━━━━━ Data extract ━━━━━

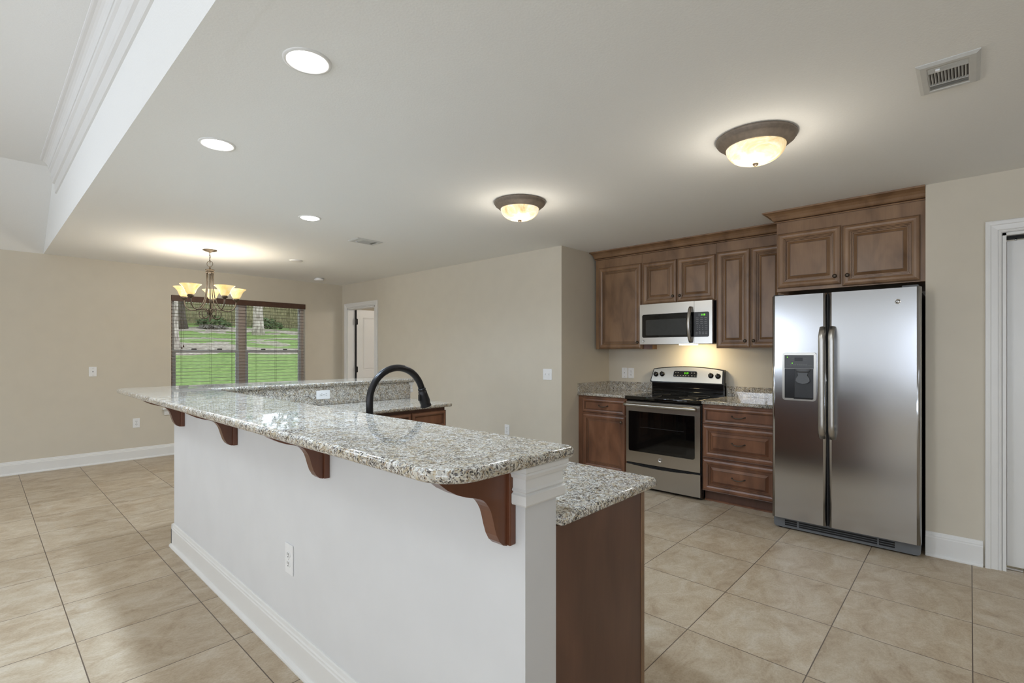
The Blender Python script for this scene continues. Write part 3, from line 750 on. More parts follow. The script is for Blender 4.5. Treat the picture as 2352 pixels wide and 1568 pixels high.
for y, z in ((2.479, 1.098), (2.409, 1.102), (1.894, 1.100), (1.824, 1.096)):
    b = B(); lathe(b, [(0, 0), (.026, 0), (.026, .006), (.022, .010), (.021, .022), (.018, .025), (0, .026)], 20, along(onguard(y, z), tl))
    q = onguard(y, z + .004, .026); box(b, q.x - .006, q.x + .004, y - .004, y + .004, q.z - .02, q.z + .02, bev=.002)
    kn = mesh('control_knob', b, 'black_plastic', t)

# ------------------------------------------------------------------ microwave
XM = 4.652; MY0, MY1, MZ0, MZ1 = 1.764, 2.506, 1.415, 1.822
t = thing('microwave', 'stainless steel over-the-range microwave above the range', 'microwave', (4.85, 2.135, 1.415))
b = B(); box(b, XM + .03, XR - .002, MY0 + .004, MY1 - .004, MZ0 + .004, MZ1 - .002, bev=.003); mesh('case', b, 'charcoal_plastic', t)
def mwx(y):
    s = (y - MY0) / (MY1 - MY0); return XM - .010 * (1 - (2 * s - 1) ** 2)
def curved_plate(bm, outline, d0, d1, mi=0, n=20):
    """plate following the bowed front: outline in (y, z), cut into strips"""
    ys_ = sorted(set([p[0] for p in outline])); y0, y1 = ys_[0], ys_[-1]
    t_ = bmesh.new(); f = t_.faces.new([t_.verts.new((0, y, z)) for y, z in outline])
    for i in range(1, n):
        yy = y0 + (y1 - y0) * i / n
        bmesh.ops.bisect_plane(t_, geom=t_.verts[:] + t_.edges[:] + t_.faces[:], plane_co=(0, yy, 0), plane_no=(0, 1, 0))
    r = bmesh.ops.extrude_face_region(t_, geom=t_.faces[:])
    new = set(v for v in r['geom'] if isinstance(v, bmesh.types.BMVert))
    for v in t_.verts: v.co.x = mwx(v.co.y) - (d1 if v in new else d0)
    merge(bm, t_, mi)
b = B(); curved_plate(b, [(1.934, MZ0), (MY1, MZ0), (MY1, MZ1), (1.934, MZ1)], -.034, 0)
md = mesh('door', b, 'stainless', t, uv=True)
b = B(); curved_plate(b, [(MY0, MZ0 + .002), (1.932, MZ0 + .002), (1.932, MZ1), (MY0, MZ1)], -.034, 0)
mp_ = mesh('control_side', b, 'stainless', t, uv=True)
b = B(); curved_plate(b, rrect(1.9345, 2.478, 1.482, 1.718, [.0001, .018, .018, .0001]), -.001, .0015); mw = mesh('door_glass', b, 'black_glass', t)
b = B(); curved_plate(b, rrect(2.008, 2.437, 1.504, 1.662, .010), .0012, .0022); mesh('window_mesh', b, 'microwave_glass', mw)
b = B(); p = []
for i in range(17):
    s = i / 16; p.append((mwx(1.96) - .012 - .052 * math.sin(PI * s) ** .7, 1.962, 1.432 + .332 * s))
tube(b, p, .0165, 12, flat=.8); mesh('handle', b, 'handle_steel', md)
badge((mwx(2.462) - .0005, 2.462, 1.449), .012, t)
b = B(); curved_plate(b, rrect(1.792, 1.9315, 1.480, 1.716, [.016, .0001, .0001, .016]), -.001, .0015, n=8); kp = mesh('keypad', b, 'charcoal_plastic', t)
b = B(); curved_plate(b, rrect(1.829, 1.893, 1.676, 1.701, .002), .0012, .0022, n=4); mesh('display', b, 'graphite_plastic', kp)
b = B(); digits(b, '3:35', 0, 1.845, 1.689, .014)
for v in b.verts: v.co.x = mwx(1.845) - .0026 + v.co.x
mesh('clock_digits', b, 'green_led', kp)
b = B()
def dash(y, z, w, h=.003): box(b, mwx(y) - .0021, mwx(y) - .0014, y - w / 2, y + w / 2, z - h / 2, z + h / 2)
for z in (1.660, 1.643, 1.625, 1.607):
    for y in (1.902, 1.862, 1.824): dash(y, z, .024 if (z, y) != (1.643, 1.824) else .016)
for z in (1.584, 1.567, 1.549):
    for y in (1.902, 1.878, 1.852): dash(y, z, .006, .005)
dash(1.878, 1.531, .006, .005)
for z in (1.586, 1.568, 1.552): dash(1.819, z, .022)
for z in (1.524, 1.508):
    for y in (1.907, 1.878, 1.848, 1.819): dash(y, z, .02)
mesh('key_lettering', b, 'legend', kp)
b = B(); box(b, 4.70, 4.99, 1.80, 2.47, MZ0 - .001, MZ0 + .006); mesh('base_grille', b, 'charcoal_plastic', t)
b = B(); box(b, XM + .03, XM + .12, 1.945, 2.10, MZ0 - .012, MZ0 + .002, bev=.003); mesh('cooktop_lamp', b, 'hood_glow', t)
lt = area_light('cooktop_lamp_light', (4.80, 2.03, MZ0 - .02), (0, R(-28), 0), .10, .16, 2.6, (1.0, .80, .48))
b = B(); box(b, 4.74, XR - .3, 2.41, 2.5095, 1.368, 1.412); tag(mesh('filler_block', b, 'maple_panel'), 'small dark wood filler strip under the left edge of the microwave', 'filler')

# ------------------------------------------------------------------ refrigerator
XQ = 4.10
t = thing('refrigerator', 'stainless steel side-by-side refrigerator with ice and water dispenser', 'refrigerator', (4.5, .675, 0))
b = B(); box(b, XQ + .075, XR - .04, .236, 1.112, .03, 1.735, bev=.004); mesh('cabinet', b, 'charcoal_plastic', t)
def fridge_door(name, y0, y1):
    b = B(); r = .022
    pr = [(XQ + .07, y0), (XQ + .07, y1)] + [(XQ + r - r * math.sin(R(90 * i / 6)), y1 - r + r * math.cos(R(90 * i / 6))) for i in range(7)] + [(XQ + r - r * math.cos(R(90 * i / 6)), y0 + r - r * math.sin(R(90 * i / 6))) for i in range(7)]
    prism(b, pr, lambda u, v, w: (u, v, w), .095, 1.757)
    b.faces.ensure_lookup_table()
    for f in b.faces: f.smooth = len(f.verts) == 4 and f.calc_area() < .02
    return b
FZ = fridge_door('freezer_door', .749, 1.107)
fz = mesh('freezer_door', FZ, 'stainless_fridge', t, uv=True)
fd = mesh('refrigerator_door', fridge_door('refrigerator_door', .231, .741), 'stainless_fridge', t, uv=True)
b = B(); box(b, XQ + .012, XQ + .072, .740, .750, .10, 1.75); mesh('door_gasket', b, 'black_gap', t)
def fhandle(y, par):
    b = B(); p = []
    for i in range(25):
        s = i / 24; z = .725 + .785 * s; e_ = min(s, 1 - s)
        p.append((XQ - .010 - .048 * min(1, math.sin(min(1, e_ / .09) * PI / 2)), y, z))
    tube(b, p, .019, 14, flat=.62); mesh('handle', b, 'handle_steel', par)
fhandle(.772, fz); fhandle(.712, fd)
badge((XQ - .001, .349, 1.667), .017, t)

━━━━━

**Exercise aim**: Write out exactly the opening lines of the data, stopping after the line that holds "kn = mesh('control_knob', b, 'black_plastic', t)". Exclude pictures.

**Response to the task**:
The Blender Python script for this scene continues. Write part 3, from line 750 on. More parts follow. The script is for Blender 4.5. Treat the picture as 2352 pixels wide and 1568 pixels high.
for y, z in ((2.479, 1.098), (2.409, 1.102), (1.894, 1.100), (1.824, 1.096)):
    b = B(); lathe(b, [(0, 0), (.026, 0), (.026, .006), (.022, .010), (.021, .022), (.018, .025), (0, .026)], 20, along(onguard(y, z), tl))
    q = onguard(y, z + .004, .026); box(b, q.x - .006, q.x + .004, y - .004, y + .004, q.z - .02, q.z + .02, bev=.002)
    kn = mesh('control_knob', b, 'black_plastic', t)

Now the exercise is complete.